# [Task description]
The lines to print start at the one containing "Use Blender 4.5." and end at the one containing "mb.build('inner_ring', M['beam_dark'], t)"; print them exactly, ends included, and only them.

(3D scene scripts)
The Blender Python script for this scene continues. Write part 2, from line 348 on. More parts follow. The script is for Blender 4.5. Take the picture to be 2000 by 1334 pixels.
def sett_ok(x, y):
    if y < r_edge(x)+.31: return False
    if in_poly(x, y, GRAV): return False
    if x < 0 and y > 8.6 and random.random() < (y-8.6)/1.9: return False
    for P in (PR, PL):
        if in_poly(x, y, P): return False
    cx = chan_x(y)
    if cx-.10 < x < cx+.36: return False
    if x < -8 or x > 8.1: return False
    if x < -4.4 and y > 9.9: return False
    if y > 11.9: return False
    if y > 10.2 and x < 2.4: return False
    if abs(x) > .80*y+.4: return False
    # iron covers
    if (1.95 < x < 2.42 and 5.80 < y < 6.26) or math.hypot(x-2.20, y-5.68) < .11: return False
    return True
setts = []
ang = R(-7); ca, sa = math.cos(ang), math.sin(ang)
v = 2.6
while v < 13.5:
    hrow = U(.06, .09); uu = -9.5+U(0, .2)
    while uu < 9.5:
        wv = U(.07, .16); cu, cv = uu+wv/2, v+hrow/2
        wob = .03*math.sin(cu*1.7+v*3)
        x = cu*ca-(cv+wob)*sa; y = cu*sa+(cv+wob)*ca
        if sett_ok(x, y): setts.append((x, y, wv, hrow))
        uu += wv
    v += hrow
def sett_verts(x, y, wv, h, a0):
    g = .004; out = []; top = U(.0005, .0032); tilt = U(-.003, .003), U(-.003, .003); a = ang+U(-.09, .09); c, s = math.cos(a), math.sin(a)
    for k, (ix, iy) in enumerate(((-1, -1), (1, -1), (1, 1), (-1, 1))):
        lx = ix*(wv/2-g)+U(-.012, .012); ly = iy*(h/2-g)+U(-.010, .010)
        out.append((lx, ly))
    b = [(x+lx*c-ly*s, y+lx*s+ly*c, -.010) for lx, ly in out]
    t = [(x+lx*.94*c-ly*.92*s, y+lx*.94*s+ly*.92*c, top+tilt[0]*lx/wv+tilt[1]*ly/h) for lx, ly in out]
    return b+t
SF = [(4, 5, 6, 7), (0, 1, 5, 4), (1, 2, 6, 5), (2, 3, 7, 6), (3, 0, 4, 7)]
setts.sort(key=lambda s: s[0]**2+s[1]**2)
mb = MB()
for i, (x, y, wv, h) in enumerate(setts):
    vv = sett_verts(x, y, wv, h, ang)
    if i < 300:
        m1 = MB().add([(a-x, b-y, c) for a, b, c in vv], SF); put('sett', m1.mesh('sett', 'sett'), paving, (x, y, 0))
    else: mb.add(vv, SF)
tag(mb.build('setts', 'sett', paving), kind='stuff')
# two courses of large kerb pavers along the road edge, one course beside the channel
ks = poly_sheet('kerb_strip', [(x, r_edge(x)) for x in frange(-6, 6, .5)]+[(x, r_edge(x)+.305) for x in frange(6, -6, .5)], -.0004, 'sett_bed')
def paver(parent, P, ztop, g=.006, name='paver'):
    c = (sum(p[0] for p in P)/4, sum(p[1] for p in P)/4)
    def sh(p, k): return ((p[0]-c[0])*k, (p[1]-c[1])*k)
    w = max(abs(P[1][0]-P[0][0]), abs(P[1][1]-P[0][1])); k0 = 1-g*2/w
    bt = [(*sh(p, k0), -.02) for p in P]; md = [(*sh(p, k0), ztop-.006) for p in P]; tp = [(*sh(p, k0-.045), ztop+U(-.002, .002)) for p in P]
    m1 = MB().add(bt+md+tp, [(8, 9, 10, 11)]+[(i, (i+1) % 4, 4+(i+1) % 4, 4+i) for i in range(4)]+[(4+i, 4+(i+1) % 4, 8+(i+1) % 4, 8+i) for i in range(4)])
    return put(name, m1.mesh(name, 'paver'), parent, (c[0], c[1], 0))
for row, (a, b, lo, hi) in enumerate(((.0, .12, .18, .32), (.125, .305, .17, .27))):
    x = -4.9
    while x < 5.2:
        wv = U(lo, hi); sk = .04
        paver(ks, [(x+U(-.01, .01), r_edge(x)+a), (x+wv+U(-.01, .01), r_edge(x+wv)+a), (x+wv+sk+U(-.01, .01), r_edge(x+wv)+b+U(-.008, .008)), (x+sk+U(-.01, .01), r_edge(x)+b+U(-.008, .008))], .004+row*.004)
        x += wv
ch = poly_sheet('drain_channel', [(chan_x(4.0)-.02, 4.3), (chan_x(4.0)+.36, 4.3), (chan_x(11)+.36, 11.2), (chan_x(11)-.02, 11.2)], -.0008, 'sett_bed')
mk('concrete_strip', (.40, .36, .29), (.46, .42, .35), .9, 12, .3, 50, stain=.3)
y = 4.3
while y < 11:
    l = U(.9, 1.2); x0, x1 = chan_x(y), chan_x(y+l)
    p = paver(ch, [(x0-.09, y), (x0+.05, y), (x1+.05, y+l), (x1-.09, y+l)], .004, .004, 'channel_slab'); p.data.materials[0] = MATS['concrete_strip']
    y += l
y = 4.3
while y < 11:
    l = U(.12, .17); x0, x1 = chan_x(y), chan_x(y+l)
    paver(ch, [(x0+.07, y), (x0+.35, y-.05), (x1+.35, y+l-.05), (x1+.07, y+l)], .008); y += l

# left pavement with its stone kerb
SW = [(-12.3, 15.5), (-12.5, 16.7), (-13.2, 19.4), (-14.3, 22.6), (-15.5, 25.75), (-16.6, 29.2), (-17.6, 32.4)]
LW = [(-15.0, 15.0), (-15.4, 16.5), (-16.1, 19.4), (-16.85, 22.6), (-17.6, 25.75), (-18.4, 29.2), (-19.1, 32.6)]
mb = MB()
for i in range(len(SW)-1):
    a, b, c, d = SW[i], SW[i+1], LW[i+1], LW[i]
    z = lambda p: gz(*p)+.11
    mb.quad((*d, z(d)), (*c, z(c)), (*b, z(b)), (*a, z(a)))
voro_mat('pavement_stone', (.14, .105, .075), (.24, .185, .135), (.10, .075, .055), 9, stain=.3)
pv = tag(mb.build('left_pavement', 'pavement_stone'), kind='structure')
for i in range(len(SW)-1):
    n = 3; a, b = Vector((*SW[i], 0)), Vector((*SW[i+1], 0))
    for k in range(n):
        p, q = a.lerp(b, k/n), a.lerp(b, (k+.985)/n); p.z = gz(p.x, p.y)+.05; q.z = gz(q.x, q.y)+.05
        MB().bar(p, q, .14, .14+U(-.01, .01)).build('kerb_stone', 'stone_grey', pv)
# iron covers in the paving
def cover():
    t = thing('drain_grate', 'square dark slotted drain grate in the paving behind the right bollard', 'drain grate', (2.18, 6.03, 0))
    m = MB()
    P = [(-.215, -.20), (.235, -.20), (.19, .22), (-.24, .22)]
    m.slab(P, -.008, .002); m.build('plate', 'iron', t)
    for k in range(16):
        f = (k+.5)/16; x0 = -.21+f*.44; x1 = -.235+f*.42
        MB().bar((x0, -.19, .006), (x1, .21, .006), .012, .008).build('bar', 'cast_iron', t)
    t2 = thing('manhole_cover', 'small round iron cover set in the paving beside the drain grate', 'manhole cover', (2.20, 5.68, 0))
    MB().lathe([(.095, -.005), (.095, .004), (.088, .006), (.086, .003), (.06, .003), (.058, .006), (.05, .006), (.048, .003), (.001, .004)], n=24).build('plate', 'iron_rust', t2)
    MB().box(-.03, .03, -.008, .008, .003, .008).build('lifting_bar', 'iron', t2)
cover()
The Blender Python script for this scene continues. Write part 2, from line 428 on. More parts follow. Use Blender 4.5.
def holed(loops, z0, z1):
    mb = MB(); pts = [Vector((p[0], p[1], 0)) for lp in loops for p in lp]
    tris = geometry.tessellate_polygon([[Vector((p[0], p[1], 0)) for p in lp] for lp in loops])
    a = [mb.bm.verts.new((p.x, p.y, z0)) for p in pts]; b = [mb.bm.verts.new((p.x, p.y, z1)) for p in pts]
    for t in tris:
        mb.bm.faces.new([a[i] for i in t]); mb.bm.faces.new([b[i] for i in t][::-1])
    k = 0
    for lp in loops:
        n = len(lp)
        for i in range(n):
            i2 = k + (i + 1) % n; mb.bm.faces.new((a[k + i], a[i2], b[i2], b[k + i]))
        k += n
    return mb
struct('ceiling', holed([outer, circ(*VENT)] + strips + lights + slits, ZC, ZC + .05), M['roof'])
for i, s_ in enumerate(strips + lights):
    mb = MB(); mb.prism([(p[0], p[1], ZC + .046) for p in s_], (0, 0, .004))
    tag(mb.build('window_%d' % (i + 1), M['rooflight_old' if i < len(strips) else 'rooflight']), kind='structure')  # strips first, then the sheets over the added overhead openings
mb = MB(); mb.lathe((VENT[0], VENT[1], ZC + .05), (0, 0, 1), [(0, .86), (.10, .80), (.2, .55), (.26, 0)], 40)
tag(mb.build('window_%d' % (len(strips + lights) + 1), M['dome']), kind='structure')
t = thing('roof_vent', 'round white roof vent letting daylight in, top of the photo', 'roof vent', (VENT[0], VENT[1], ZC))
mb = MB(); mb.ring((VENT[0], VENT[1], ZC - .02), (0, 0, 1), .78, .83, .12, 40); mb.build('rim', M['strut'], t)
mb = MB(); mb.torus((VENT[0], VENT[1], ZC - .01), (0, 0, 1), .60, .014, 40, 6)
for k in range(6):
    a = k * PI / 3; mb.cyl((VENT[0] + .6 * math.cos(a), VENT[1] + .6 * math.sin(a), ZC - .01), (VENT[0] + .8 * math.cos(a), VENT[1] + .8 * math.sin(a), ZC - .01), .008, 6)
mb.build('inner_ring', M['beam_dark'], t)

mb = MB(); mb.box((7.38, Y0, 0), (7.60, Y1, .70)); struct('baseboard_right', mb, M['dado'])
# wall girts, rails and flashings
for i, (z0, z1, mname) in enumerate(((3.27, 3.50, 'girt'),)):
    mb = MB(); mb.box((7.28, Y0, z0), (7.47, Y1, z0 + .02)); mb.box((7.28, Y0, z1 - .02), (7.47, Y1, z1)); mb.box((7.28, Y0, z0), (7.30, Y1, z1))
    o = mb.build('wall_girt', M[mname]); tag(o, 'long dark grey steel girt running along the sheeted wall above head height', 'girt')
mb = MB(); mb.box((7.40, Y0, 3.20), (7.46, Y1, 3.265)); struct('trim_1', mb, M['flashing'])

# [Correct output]
The Blender Python script for this scene continues. Write part 2, from line 428 on. More parts follow. Use Blender 4.5.
def holed(loops, z0, z1):
    mb = MB(); pts = [Vector((p[0], p[1], 0)) for lp in loops for p in lp]
    tris = geometry.tessellate_polygon([[Vector((p[0], p[1], 0)) for p in lp] for lp in loops])
    a = [mb.bm.verts.new((p.x, p.y, z0)) for p in pts]; b = [mb.bm.verts.new((p.x, p.y, z1)) for p in pts]
    for t in tris:
        mb.bm.faces.new([a[i] for i in t]); mb.bm.faces.new([b[i] for i in t][::-1])
    k = 0
    for lp in loops:
        n = len(lp)
        for i in range(n):
            i2 = k + (i + 1) % n; mb.bm.faces.new((a[k + i], a[i2], b[i2], b[k + i]))
        k += n
    return mb
struct('ceiling', holed([outer, circ(*VENT)] + strips + lights + slits, ZC, ZC + .05), M['roof'])
for i, s_ in enumerate(strips + lights):
    mb = MB(); mb.prism([(p[0], p[1], ZC + .046) for p in s_], (0, 0, .004))
    tag(mb.build('window_%d' % (i + 1), M['rooflight_old' if i < len(strips) else 'rooflight']), kind='structure')  # strips first, then the sheets over the added overhead openings
mb = MB(); mb.lathe((VENT[0], VENT[1], ZC + .05), (0, 0, 1), [(0, .86), (.10, .80), (.2, .55), (.26, 0)], 40)
tag(mb.build('window_%d' % (len(strips + lights) + 1), M['dome']), kind='structure')
t = thing('roof_vent', 'round white roof vent letting daylight in, top of the photo', 'roof vent', (VENT[0], VENT[1], ZC))
mb = MB(); mb.ring((VENT[0], VENT[1], ZC - .02), (0, 0, 1), .78, .83, .12, 40); mb.build('rim', M['strut'], t)
mb = MB(); mb.torus((VENT[0], VENT[1], ZC - .01), (0, 0, 1), .60, .014, 40, 6)
for k in range(6):
    a = k * PI / 3; mb.cyl((VENT[0] + .6 * math.cos(a), VENT[1] + .6 * math.sin(a), ZC - .01), (VENT[0] + .8 * math.cos(a), VENT[1] + .8 * math.sin(a), ZC - .01), .008, 6)
mb.build('inner_ring', M['beam_dark'], t)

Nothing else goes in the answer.